AUBURN — In Mayor Jonathan LaBonte’s view, the Twin Cities don’t deserve their reputation for sharing — not today’s Twin Cities, at any rate.
“We are so busy congratulating ourselves for being awesome 30 years ago we have not realized that everybody has passed us,” LaBonte said.
Today, rather than working to find innovative ways to share, all of the efforts between Lewiston and Auburn go into preserving what earlier generations built, LaBonte said. He sees layer upon layer of bureaucracy that grew out of 30-year-old ideas.
“The groups we have today, all effort goes to keeping them going,” LaBonte said. “The project is just to keep them going as they have been. You can’t ask questions about why they exist because that turns its own battle.”
And the pinnacle of that kind of thinking for LaBonte is the ongoing charter process that seeks to make the two cities into one.
“If you want to be a model for the state, consolidation is not it,” LaBonte said. “The reality is, municipalities are not going to consolidate across the state. If they are going to do something to save money they are going to come up with something else. So, do we have the ability to invent the next great model to pull in more, to be a model for new communities?”
It’s been a thread in Auburn politics for years, LaBonte said, but he thinks it’s becoming a movement.
“It’s coming to a head now because we have a super majority of people on the (City Council) who are fed up,” LaBonte said. “Before, we had a vocal minority who were willing to ask questions but the majority did not want to rock the boat.”
That’s the mood Auburn councilors will bring with them Tuesday night as they meet with their Lewiston counterparts to discuss the fate of one of the community’s staple shared services, Lewiston-Auburn 911.
Auburn’s council is considering a plan to cut the city’s share of funding to L-A 911 from $1.07 million to $855,298. The original agreement, negotiated in 1995, splits costs for the service equally between Lewiston and Auburn.
LaBonte and Auburn councilors are arguing for splitting costs based upon use — specifically, the number of phone calls the center takes from each city. L-A 911 Director Phyllis Gamache said about 45 percent of the center’s dispatch traffic comes from Auburn, about 55 percent from Lewiston.
LaBonte said splitting the bill by that ratio makes more sense today than a 50-50 split.
“That’s been the model, and perhaps it made sense 20 years ago,” LaBonte said. “Compared to going it alone, a 50-50 split made sense. But now we have a county system we are subsidizing and we are still stuck with that 50-50 split.”
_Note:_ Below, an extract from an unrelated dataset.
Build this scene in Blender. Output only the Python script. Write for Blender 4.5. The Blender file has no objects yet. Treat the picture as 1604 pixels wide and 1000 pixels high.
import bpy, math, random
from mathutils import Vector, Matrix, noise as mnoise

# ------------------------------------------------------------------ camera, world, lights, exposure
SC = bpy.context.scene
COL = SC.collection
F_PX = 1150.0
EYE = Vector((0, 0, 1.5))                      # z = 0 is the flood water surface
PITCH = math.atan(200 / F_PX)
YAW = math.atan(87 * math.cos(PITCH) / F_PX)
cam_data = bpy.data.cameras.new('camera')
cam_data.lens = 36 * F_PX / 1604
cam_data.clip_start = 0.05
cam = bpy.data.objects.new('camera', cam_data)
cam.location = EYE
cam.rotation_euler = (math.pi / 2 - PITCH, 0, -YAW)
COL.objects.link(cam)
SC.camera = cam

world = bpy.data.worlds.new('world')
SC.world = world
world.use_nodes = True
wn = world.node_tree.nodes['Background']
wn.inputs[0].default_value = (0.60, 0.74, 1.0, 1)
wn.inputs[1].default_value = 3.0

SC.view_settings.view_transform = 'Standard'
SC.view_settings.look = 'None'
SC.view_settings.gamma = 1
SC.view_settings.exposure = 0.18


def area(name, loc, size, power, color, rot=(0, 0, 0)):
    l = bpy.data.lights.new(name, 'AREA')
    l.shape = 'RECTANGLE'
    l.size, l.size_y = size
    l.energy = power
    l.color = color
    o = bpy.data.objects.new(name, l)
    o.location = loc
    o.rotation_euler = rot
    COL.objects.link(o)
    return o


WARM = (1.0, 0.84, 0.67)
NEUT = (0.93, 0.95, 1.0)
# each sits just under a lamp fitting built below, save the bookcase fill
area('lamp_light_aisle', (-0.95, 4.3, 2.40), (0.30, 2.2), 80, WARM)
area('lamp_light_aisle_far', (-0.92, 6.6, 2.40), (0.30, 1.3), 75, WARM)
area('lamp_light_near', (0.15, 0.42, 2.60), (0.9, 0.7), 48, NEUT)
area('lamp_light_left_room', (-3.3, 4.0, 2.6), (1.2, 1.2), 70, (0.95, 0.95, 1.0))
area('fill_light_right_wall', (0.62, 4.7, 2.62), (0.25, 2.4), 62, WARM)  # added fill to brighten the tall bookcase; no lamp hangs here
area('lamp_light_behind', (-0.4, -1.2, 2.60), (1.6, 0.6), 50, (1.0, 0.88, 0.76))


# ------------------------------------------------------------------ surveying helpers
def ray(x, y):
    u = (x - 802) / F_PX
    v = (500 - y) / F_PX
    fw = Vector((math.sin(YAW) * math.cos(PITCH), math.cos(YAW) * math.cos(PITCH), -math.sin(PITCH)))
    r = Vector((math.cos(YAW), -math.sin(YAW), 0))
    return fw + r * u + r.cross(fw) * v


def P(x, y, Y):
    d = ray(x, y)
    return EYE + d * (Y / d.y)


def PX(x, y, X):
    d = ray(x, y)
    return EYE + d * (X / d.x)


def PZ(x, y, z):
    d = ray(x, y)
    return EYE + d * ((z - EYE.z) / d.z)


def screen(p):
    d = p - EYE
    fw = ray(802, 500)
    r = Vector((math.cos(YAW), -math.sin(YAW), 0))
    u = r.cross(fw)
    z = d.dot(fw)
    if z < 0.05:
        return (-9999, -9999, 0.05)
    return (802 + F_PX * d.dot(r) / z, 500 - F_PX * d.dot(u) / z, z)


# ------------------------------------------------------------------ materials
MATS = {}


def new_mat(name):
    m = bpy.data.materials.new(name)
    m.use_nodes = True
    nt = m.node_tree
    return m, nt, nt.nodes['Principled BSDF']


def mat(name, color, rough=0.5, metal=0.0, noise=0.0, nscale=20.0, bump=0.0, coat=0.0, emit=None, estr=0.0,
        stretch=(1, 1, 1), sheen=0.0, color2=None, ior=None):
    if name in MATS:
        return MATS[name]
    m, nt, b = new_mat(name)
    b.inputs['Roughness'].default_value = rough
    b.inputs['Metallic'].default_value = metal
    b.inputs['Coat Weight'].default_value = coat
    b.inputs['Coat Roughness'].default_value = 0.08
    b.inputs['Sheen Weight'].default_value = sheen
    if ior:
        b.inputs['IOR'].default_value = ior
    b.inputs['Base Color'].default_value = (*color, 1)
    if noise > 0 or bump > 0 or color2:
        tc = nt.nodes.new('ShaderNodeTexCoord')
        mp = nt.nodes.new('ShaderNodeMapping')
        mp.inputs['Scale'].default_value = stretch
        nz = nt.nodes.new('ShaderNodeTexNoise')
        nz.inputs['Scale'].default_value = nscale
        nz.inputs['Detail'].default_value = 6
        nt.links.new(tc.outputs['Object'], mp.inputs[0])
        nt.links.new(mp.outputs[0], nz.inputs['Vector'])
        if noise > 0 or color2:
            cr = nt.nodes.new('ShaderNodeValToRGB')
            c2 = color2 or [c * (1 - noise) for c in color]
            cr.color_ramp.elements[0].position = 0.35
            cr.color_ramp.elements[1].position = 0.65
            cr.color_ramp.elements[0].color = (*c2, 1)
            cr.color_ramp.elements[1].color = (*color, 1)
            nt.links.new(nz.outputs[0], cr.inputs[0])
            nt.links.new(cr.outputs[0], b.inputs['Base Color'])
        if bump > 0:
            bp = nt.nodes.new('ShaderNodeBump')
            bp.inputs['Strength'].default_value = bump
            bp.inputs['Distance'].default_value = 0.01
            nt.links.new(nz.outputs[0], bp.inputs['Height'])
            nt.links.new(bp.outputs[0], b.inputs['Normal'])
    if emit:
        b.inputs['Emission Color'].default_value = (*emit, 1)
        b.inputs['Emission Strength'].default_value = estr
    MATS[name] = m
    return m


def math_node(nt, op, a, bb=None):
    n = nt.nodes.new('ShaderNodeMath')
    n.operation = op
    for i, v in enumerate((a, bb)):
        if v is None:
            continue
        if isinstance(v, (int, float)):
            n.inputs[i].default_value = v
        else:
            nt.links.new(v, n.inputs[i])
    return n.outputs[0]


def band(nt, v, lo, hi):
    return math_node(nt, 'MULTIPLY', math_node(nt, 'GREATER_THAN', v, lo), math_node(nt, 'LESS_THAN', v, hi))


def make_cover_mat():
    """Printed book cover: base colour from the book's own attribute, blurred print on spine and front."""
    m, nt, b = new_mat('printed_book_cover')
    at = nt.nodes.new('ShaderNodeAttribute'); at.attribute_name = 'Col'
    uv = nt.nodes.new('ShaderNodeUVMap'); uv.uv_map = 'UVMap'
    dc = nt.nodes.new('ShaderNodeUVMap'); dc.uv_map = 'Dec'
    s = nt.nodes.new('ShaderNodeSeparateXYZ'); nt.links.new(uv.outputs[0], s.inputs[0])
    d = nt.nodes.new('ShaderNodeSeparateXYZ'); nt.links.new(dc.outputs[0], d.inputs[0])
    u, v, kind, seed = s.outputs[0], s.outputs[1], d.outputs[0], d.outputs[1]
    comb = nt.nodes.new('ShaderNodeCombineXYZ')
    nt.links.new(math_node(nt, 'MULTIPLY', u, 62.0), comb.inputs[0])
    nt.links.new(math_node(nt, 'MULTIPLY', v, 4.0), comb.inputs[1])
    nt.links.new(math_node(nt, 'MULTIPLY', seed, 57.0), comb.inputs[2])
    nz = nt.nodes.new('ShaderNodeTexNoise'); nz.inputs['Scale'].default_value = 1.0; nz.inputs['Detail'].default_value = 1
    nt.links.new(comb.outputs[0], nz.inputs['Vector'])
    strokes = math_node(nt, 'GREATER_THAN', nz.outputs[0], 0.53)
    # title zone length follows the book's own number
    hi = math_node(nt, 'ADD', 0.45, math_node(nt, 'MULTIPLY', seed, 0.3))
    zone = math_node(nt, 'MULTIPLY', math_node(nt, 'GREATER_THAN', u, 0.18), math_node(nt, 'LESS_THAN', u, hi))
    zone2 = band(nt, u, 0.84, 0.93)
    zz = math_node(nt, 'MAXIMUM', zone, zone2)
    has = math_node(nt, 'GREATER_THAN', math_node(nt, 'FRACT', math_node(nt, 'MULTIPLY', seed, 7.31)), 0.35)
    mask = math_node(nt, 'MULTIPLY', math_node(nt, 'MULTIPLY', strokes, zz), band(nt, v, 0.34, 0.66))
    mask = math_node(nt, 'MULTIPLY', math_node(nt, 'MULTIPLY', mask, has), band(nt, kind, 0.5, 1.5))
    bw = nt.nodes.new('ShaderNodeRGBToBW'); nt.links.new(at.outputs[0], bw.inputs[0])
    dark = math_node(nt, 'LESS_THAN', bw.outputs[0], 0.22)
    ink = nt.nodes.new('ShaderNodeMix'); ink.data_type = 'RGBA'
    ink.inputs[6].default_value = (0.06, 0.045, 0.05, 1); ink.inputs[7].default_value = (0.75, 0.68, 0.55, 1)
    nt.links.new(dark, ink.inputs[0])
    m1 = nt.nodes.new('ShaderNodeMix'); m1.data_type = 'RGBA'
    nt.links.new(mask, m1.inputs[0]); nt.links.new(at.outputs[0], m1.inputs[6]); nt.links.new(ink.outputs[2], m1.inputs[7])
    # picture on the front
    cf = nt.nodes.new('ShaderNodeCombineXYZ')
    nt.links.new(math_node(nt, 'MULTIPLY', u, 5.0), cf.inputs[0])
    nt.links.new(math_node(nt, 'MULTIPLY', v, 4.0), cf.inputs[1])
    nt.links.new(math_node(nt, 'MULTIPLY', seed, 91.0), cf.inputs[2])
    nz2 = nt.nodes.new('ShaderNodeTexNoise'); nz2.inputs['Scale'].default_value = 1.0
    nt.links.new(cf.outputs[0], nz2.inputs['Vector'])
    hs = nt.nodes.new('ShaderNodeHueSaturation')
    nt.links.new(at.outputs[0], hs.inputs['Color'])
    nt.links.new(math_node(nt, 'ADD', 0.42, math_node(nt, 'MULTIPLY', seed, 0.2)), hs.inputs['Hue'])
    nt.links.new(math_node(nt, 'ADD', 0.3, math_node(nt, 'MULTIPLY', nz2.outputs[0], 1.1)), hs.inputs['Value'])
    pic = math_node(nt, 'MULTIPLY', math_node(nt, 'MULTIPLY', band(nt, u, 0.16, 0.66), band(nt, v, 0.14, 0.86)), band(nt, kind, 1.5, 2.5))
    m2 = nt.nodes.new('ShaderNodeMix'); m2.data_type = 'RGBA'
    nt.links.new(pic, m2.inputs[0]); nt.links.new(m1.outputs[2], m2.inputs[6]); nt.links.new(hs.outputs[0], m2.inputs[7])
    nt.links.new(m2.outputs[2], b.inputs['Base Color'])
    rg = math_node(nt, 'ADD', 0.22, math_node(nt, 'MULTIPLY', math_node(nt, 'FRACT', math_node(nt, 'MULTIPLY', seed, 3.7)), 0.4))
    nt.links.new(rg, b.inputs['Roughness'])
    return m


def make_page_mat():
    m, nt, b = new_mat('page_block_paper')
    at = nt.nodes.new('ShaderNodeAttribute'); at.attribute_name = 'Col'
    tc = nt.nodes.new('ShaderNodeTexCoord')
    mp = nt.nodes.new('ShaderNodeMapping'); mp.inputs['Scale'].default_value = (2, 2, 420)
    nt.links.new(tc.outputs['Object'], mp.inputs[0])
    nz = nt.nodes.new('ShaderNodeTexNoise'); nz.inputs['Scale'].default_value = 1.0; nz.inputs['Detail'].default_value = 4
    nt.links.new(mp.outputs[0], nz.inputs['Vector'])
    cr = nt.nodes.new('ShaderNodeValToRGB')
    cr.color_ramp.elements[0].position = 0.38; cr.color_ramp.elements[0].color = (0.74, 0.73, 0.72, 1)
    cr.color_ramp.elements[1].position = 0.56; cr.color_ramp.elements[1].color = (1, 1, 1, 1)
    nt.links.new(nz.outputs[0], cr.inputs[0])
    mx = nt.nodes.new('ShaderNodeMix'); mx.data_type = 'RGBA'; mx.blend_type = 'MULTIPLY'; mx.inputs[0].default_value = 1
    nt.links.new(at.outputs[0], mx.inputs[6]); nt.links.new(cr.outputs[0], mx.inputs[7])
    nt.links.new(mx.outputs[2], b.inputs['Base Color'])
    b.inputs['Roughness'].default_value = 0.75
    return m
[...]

LaBonte knows he’ll have to negotiate a new agreement with Lewiston’s City Council to make that change, which leads to Tuesday’s meeting. The meeting begins at 5:15 p.m. in the Lewiston City Council Chamber on the bottom floor of City Hall with an informal gathering and refreshments. The formal discussions begin at 6 p.m.
It would be next in the line of joint Lewiston-Auburn services Auburn’s council has tried to amend or opt out of during the past two years.
Councilors stopped paying roughly $20,000 annual support to community arts group L/A Arts in the 2015-16 fiscal year, paying only for individual events and programs the agency offers in Auburn. Auburn councilors directed the city’s arts and cultural spending toward more Auburn-exclusive events.
The current budget does away with $160,000 in support for the Lewiston-Auburn Economic Growth Council for the coming fiscal year, replacing its marketing, business promotion and small business loan programs with Auburn-specific alternatives.
“The things we need help to do is to grow the city, and we’re not getting it,” LaBonte said. “To some extent we’ve had to work outside of the agencies we pay to do all this work. So either those agencies need to deliver or we’ll go find other partners.”
Just last year, the city effectively took over Great Falls TV, moving its staff and operations out of Central Maine Community College and into Auburn Hall, taking over a greater portion of the budget from Lewiston.
Great Falls TV staff, not city employees, now record and edit all of the public meetings in Auburn Hall, including the City Council meetings. Lewiston staff still operate the cameras for Lewiston City Hall’s public meetings, sending the feed to the Auburn Hall offices for rebroadcast.
Of the 10 shared Lewiston-Auburn shared service groups operating today, LaBonte said only the Lewiston-Auburn Water Pollution Control Authority operates as it should. That facility, south of the downtown in Lewiston, treats all Twin Cities sewage.
“It’s a well-run facility,” LaBonte said. “It’s a model built on fees for service, and each city gets to purchase the level of capacity they need.”
In LaBonte’s mind, that should be the model for shared services. He imagines semi-private groups offering regional services and charging a fee for them. Lewiston and Auburn could opt in or out, but so could other neighboring towns or private businesses.
“You could create a competing government to Androscoggin County,” LaBonte said. “You could sell transit services to the rest of the county, infrastructure management and various things. Then you allow municipal autonomy. They can sign multiple-year contracts, but rural communities can opt in for a rural level of service.”